# Task description
Quote the data below in full, minus the images.
— START Data provided —
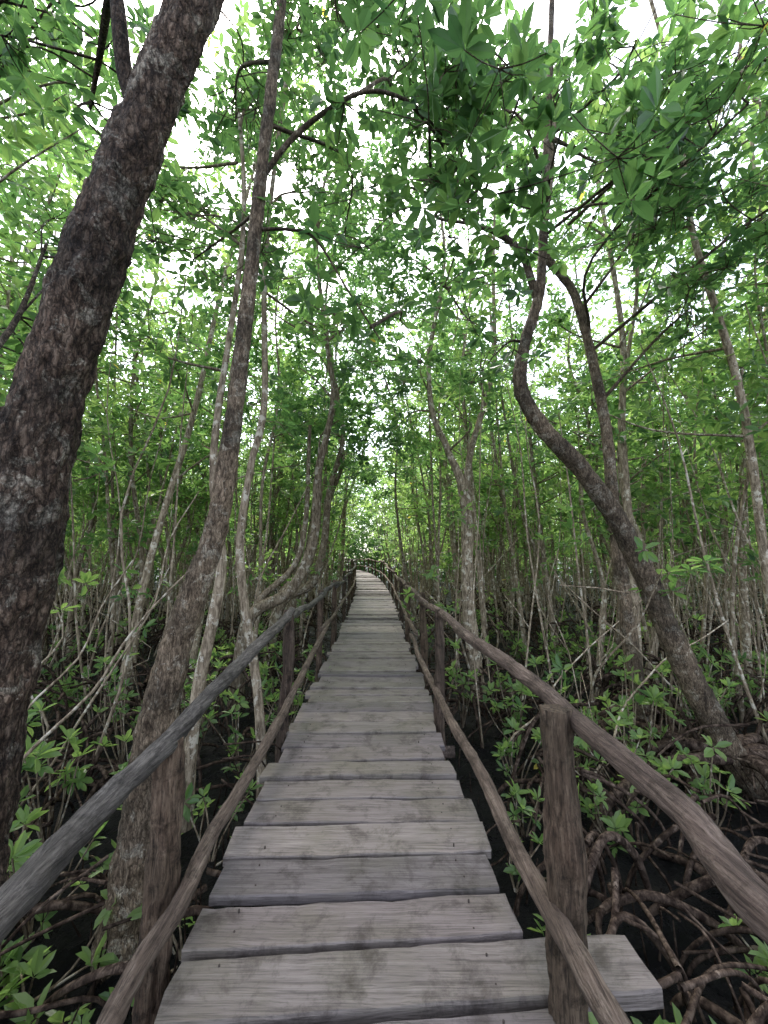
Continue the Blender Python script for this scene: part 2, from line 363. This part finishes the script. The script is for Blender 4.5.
for c,s,n in [((-2.3,2.6,5.0),(-1.55,1.8,4.9),30),((-2.9,3.0,4.2),(-2.2,1.7,2.1),26),((-1.6,2.6,6.2),(-.9,2.0,5.7),38),((-.6,2.9,7.2),(-.7,2.1,6.4),40),((-3.0,2.4,5.6),(-1.6,1.8,5.2),34),((-.2,3.2,8.3),(-.5,2.2,7.3),40),((-3.0,3.2,3.3),(-2.2,1.7,2.1),20),((-.7,3.6,8.8),(-.4,2.3,8.2),40)]:
    clump(b,s,c,(1.0,.9,.6),n,1.1,.30,.03)
b.build('mangrove_tree',[M_barkA,M_leaf,M_root])
b=B()
tube(b,[(-1.60,2.7,GZ-.1),(-1.585,2.7,-.7),(-1.554,2.7,-.34),(-1.516,2.7,.27),(-1.414,2.7,.90),(-1.32,2.7,1.23),(-1.17,2.7,1.77),(-1.085,2.7,2.66),(-1.024,2.7,3.62),(-.97,2.7,4.58),(-.897,2.7,5.71),(-.85,2.7,6.5),(-.8,2.8,8.3)],
     [.19,.155,.138,.118,.10,.09,.074,.06,.052,.047,.042,.038,.03],40,24,0,.65,disp=.14,dfreq=(20,20,9))
tube(b,[(-.975,2.7,4.5),(-.677,2.7,4.93),(-.197,2.75,5.36),(.2,2.8,5.35),(.5,2.9,5.15)],[.024,.02,.016,.013,.01],8,8,0,.15,disp=.1)
tube(b,[(-.99,2.7,4.05),(-.75,2.7,4.05),(-.535,2.7,3.97),(-.26,2.75,3.54),(-.03,2.8,3.2)],[.014,.012,.010,.008,.006],8,8,0,.15,disp=.1)
for c,s,n in [((.55,3.0,5.1),(.2,2.8,5.35),22),((.1,3.4,6.1),(-.2,2.75,5.36),22),((-1.6,3.6,6.2),(-.9,2.7,5.6),36),((-.5,3.6,7.4),(-.85,2.7,6.5),44),((.15,3.4,3.75),(-.1,2.8,3.3),12),((-1.8,3.3,4.3),(-1.0,2.7,4.2),20),((-.5,4.4,5.6),(-.95,2.7,5.0),30),((.3,4.2,7.4),(-.8,2.8,7.6),44),((-1.3,4.4,7.6),(-.8,2.8,7.6),44)]:
    clump(b,s,c,(.9,.8,.5),n,1.05,.32,.018)
b.build('mangrove_tree',[M_barkB,M_leaf,M_root])
b=B()
tube(b,[(3.85,4.1,GZ-.12),(3.72,4.1,-.80),(3.51,4.1,-.50),(3.24,4.1,.04),(2.97,4.1,.69),(2.74,4.1,1.35),(2.5,4.1,1.91),(2.155,4.1,2.47),(1.775,4.1,2.92),(1.53,4.1,3.39),(1.60,4.1,3.93),(1.80,4.1,4.6),(1.92,4.1,5.76),(2.04,4.1,7.15),(2.16,4.1,8.65)],
     [.14,.13,.122,.117,.112,.108,.10,.094,.086,.076,.064,.055,.048,.042,.033],36,18,0,.5,disp=.15,dfreq=(18,18,10))
tube(b,[(1.76,4.1,4.5),(1.6,4.05,5.0),(1.365,4.05,5.25),(1.01,4.0,5.35)],[.045,.04,.036,.02],10,8,0,.4,disp=.1)
tube(b,[(1.0,4.0,5.35),(.5,3.6,5.3),(.1,3.2,5.0)],[.02,.014,.01],8,8,0,.2)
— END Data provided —
# Written answer
Continue the Blender Python script for this scene: part 2, from line 363. This part finishes the script. The script is for Blender 4.5.
for c,s,n in [((-2.3,2.6,5.0),(-1.55,1.8,4.9),30),((-2.9,3.0,4.2),(-2.2,1.7,2.1),26),((-1.6,2.6,6.2),(-.9,2.0,5.7),38),((-.6,2.9,7.2),(-.7,2.1,6.4),40),((-3.0,2.4,5.6),(-1.6,1.8,5.2),34),((-.2,3.2,8.3),(-.5,2.2,7.3),40),((-3.0,3.2,3.3),(-2.2,1.7,2.1),20),((-.7,3.6,8.8),(-.4,2.3,8.2),40)]:
    clump(b,s,c,(1.0,.9,.6),n,1.1,.30,.03)
b.build('mangrove_tree',[M_barkA,M_leaf,M_root])
b=B()
tube(b,[(-1.60,2.7,GZ-.1),(-1.585,2.7,-.7),(-1.554,2.7,-.34),(-1.516,2.7,.27),(-1.414,2.7,.90),(-1.32,2.7,1.23),(-1.17,2.7,1.77),(-1.085,2.7,2.66),(-1.024,2.7,3.62),(-.97,2.7,4.58),(-.897,2.7,5.71),(-.85,2.7,6.5),(-.8,2.8,8.3)],
     [.19,.155,.138,.118,.10,.09,.074,.06,.052,.047,.042,.038,.03],40,24,0,.65,disp=.14,dfreq=(20,20,9))
tube(b,[(-.975,2.7,4.5),(-.677,2.7,4.93),(-.197,2.75,5.36),(.2,2.8,5.35),(.5,2.9,5.15)],[.024,.02,.016,.013,.01],8,8,0,.15,disp=.1)
tube(b,[(-.99,2.7,4.05),(-.75,2.7,4.05),(-.535,2.7,3.97),(-.26,2.75,3.54),(-.03,2.8,3.2)],[.014,.012,.010,.008,.006],8,8,0,.15,disp=.1)
for c,s,n in [((.55,3.0,5.1),(.2,2.8,5.35),22),((.1,3.4,6.1),(-.2,2.75,5.36),22),((-1.6,3.6,6.2),(-.9,2.7,5.6),36),((-.5,3.6,7.4),(-.85,2.7,6.5),44),((.15,3.4,3.75),(-.1,2.8,3.3),12),((-1.8,3.3,4.3),(-1.0,2.7,4.2),20),((-.5,4.4,5.6),(-.95,2.7,5.0),30),((.3,4.2,7.4),(-.8,2.8,7.6),44),((-1.3,4.4,7.6),(-.8,2.8,7.6),44)]:
    clump(b,s,c,(.9,.8,.5),n,1.05,.32,.018)
b.build('mangrove_tree',[M_barkB,M_leaf,M_root])
b=B()
tube(b,[(3.85,4.1,GZ-.12),(3.72,4.1,-.80),(3.51,4.1,-.50),(3.24,4.1,.04),(2.97,4.1,.69),(2.74,4.1,1.35),(2.5,4.1,1.91),(2.155,4.1,2.47),(1.775,4.1,2.92),(1.53,4.1,3.39),(1.60,4.1,3.93),(1.80,4.1,4.6),(1.92,4.1,5.76),(2.04,4.1,7.15),(2.16,4.1,8.65)],
     [.14,.13,.122,.117,.112,.108,.10,.094,.086,.076,.064,.055,.048,.042,.033],36,18,0,.5,disp=.15,dfreq=(18,18,10))
tube(b,[(1.76,4.1,4.5),(1.6,4.05,5.0),(1.365,4.05,5.25),(1.01,4.0,5.35)],[.045,.04,.036,.02],10,8,0,.4,disp=.1)
tube(b,[(1.0,4.0,5.35),(.5,3.6,5.3),(.1,3.2,5.0)],[.02,.014,.01],8,8,0,.2)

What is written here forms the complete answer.